Cross-compiling for iOS on Linux

The procedure for this is somewhat complex and requires a lot of steps, but once you have the environment properly configured it will be easy to compile Godot for iOS anytime you want.

Disclaimer

While it is possible to compile for iOS on a Linux environment, Apple is very restrictive about the tools to be used (specially hardware-wise), allowing pretty much only their products to be used for development. So this is not official. However, a statement from Apple in 2010 says they relaxed some of the App Store review guidelines to allow any tool to be used, as long as the resulting binary does not download any code, which means it should be OK to use the procedure described here and cross-compiling the binary.

Requirements

  • XCode with the iOS SDK (a dmg image)
  • Clang >= 3.5 for your development machine installed and in the PATH. It has to be version >= 3.5 to target arm64 architecture.
  • Fuse for mounting and umounting the dmg image.
  • darling-dmg, which needs to be built from source. The procedure for that is explained below.
    • For building darling-dmg, you’ll need the development packages of the following libraries: fuse, icu, openssl, zlib, bzip2.
  • cctools-port for the needed build tools. The procedure for building is quite peculiar and is described below.
    • This also has some extra dependencies: automake, autogen, libtool.
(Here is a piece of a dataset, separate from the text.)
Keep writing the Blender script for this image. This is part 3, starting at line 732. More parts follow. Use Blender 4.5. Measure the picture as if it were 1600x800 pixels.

Configuring the environment

darling-dmg

Clone the repository on your machine:

$ git clone https://github.com/darlinghq/darling-dmg.git

Build it:

$ cd darling-dmg
$ mkdir build
$ cd build
$ cmake .. -DCMAKE_BUILD_TYPE=Release
$ make -j 4  # The number is the amount of cores your processor has, for faster build
$ cd ../..

Preparing the SDK

Mount the XCode image:

$ mkdir xcode
$ ./darling-dmg/build/darling-dmg /path/to/Xcode_7.1.1.dmg xcode
[...]
Everything looks OK, disk mounted

Extract the iOS SDK:

$ mkdir -p iPhoneSDK/iPhoneOS9.1.sdk
$ cp -r xcode/Xcode.app/Contents/Developer/Platforms/iPhoneOS.platform/Developer/SDKs/iPhoneOS.sdk/* iPhoneSDK/iPhoneOS9.1.sdk
$ cp -r xcode/Xcode.app/Contents/Developer/Toolchains/XcodeDefault.xctoolchain/usr/include/c++/* iPhoneSDK/iPhoneOS9.1.sdk/usr/include/c++
$ fusermount -u xcode  # unmount the image

Pack the SDK:

$ cd iPhoneSDK
$ tar -cf - * | xz -9 -c - > iPhoneOS9.1.sdk.tar.xz

Toolchain

Build cctools:

$ git clone https://github.com/tpoechtrager/cctools-port.git
$ cd cctools-port/usage_examples/ios_toolchain
$ ./build.sh /path/iPhoneOS9.1.sdk.tar.xz arm64

Copy the tools to a nicer place. Note that the SCons scripts for building will look under usr/bin inside the directory you provide for the toolchain binaries, so you must copy to such subdirectory, akin to the following commands:

$ mkdir -p /home/user/iostoolchain/usr
$ cp -r target/bin /home/user/iostoolchain/usr/

Now you should have the iOS toolchain binaries in /home/user/iostoolchain/usr/bin.

Compiling Godot for iPhone

Once you’ve done the above steps, you should keep two things in your environment: the built toolchain and the iPhoneOS SDK directory. Those can stay anywhere you want since you have to provide their paths to the SCons build command.

For the iPhone platform to be detected, you need the OSXCROSS_IOS environment variable defined to anything.

$ export OSXCROSS_IOS=anything

Now you can compile for iPhone using SCons like the standard Godot way, with some additional arguments to provide the correct paths:

$ scons -j 4 platform=iphone bits=32 target=release_debug IPHONESDK="/path/to/iPhoneSDK" IPHONEPATH="/path/to/iostoolchain" ios_triple="arm-apple-darwin11-"
$ scons -j 4 platform=iphone bits=64 target=release_debug IPHONESDK="/path/to/iPhoneSDK" IPHONEPATH="/path/to/iostoolchain" ios_triple="arm-apple-darwin11-"

Producing fat binaries

Apple requires a fat binary with both architectures (armv7 and arm64) in a single file. To do this, use the arm-apple-darwin11-lipo executable. The following example assumes you are in the root Godot source directory:

$ /path/to/iostoolchain/usr/bin/arm-apple-darwin11-lipo -create bin/godot.iphone.opt.debug.32 bin/godot.iphone.opt.debug.64 -output bin/godot.iphone.opt.debug.fat

Then you will have an iOS fat binary in bin/godot.iphone.opt.debug.fat.